Hugo Silva et Mario Casas dans "Les Sorcières de Zugarramurdi" de Alex de la Iglesias
 (Enrique Cerezo)

Antifranquiste
Le casse du début du film, aussi dérisoire que délirant, mené par un désespéré et son fils, pointe la situation financière et économique qui frappe l’Espagne. Leur fuite interrompue par une assemblée de sorcières renvoie à la résurgence de croyances antiques, superstitieuses et plus généralement catholiques, conservatrices, en référence à Franco, que dénonce le film. A la différence que ce rassemblement vise à faire ressurgir une divinité maternelle de la nature, païenne, mais non diabolique, comme on l’associe souvent à la sorcellerie. Si Alex de la Iglesia fait de la sorte, ce n’est pas tant par misogynie que pour dénoncer le rôle des femmes espagnoles dans le maintien du conservatisme en son pays, dont le retour récent de l’interdiction de l’avortement est révélateur.
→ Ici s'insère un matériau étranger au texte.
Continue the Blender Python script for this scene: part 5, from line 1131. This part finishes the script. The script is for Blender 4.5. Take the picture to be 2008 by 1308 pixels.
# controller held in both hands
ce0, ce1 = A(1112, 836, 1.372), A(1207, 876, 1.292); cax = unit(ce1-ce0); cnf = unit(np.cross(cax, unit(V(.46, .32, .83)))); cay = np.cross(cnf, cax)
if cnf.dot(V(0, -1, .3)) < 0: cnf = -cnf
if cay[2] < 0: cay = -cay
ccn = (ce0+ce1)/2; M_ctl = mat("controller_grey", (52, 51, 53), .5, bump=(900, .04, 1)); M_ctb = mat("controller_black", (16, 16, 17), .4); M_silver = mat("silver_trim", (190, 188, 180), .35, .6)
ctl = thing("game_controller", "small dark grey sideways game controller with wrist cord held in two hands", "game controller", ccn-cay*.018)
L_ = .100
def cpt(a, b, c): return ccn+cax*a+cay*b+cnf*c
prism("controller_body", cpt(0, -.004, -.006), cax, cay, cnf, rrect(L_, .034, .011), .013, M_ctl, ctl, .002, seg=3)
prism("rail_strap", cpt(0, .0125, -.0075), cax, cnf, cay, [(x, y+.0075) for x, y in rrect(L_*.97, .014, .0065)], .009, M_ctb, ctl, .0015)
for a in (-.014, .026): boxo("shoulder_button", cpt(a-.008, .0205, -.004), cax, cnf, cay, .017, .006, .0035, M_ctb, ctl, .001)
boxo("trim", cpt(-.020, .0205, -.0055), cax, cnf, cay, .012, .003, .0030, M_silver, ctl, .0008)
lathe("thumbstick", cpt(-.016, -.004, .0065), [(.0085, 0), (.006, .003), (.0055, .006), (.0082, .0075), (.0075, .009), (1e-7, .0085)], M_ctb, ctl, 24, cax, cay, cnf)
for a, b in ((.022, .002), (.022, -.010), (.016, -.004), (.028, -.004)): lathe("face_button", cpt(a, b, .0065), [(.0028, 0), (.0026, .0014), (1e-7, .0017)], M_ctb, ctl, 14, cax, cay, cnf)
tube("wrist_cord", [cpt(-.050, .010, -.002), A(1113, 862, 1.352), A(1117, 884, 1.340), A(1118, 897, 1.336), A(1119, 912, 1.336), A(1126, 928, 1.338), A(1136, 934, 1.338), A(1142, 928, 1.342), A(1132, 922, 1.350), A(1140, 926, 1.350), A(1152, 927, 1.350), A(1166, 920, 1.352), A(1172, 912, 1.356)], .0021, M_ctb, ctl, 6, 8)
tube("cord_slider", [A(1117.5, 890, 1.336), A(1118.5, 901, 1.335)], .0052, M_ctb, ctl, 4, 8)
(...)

Le cinéaste a toujours tenu ce type de discours dans ses films et l’affirme dans ses  « Sorcières de Zugarramurdi », comme il l’avait déjà fait dans « Balada Triste », au propos encore plus antifranquiste. Si l’humour est constant, la cruauté également. Le film est en effet très gore, avec moult scènes de tortures, mais totalement tournées en dérision. La violence demeure cependant et doit être avertie pour les plus jeunes. Les acteurs s’y adonnent toutefois à cœur joie, la mise en scène est inventive avec beaucoup d’action et de moments de délire inattendus (les marches de Carmen Maura au plafond, les dents d’acier de Macanera Gomez, la beauté vénéneuse de Carolina Bang…), et enfin l’apparition gigantesque de la divinité s’apprêtant à un repas rituel. De la folie pure et non dénuée de sens : Alex de la Iglesia est un sorcier.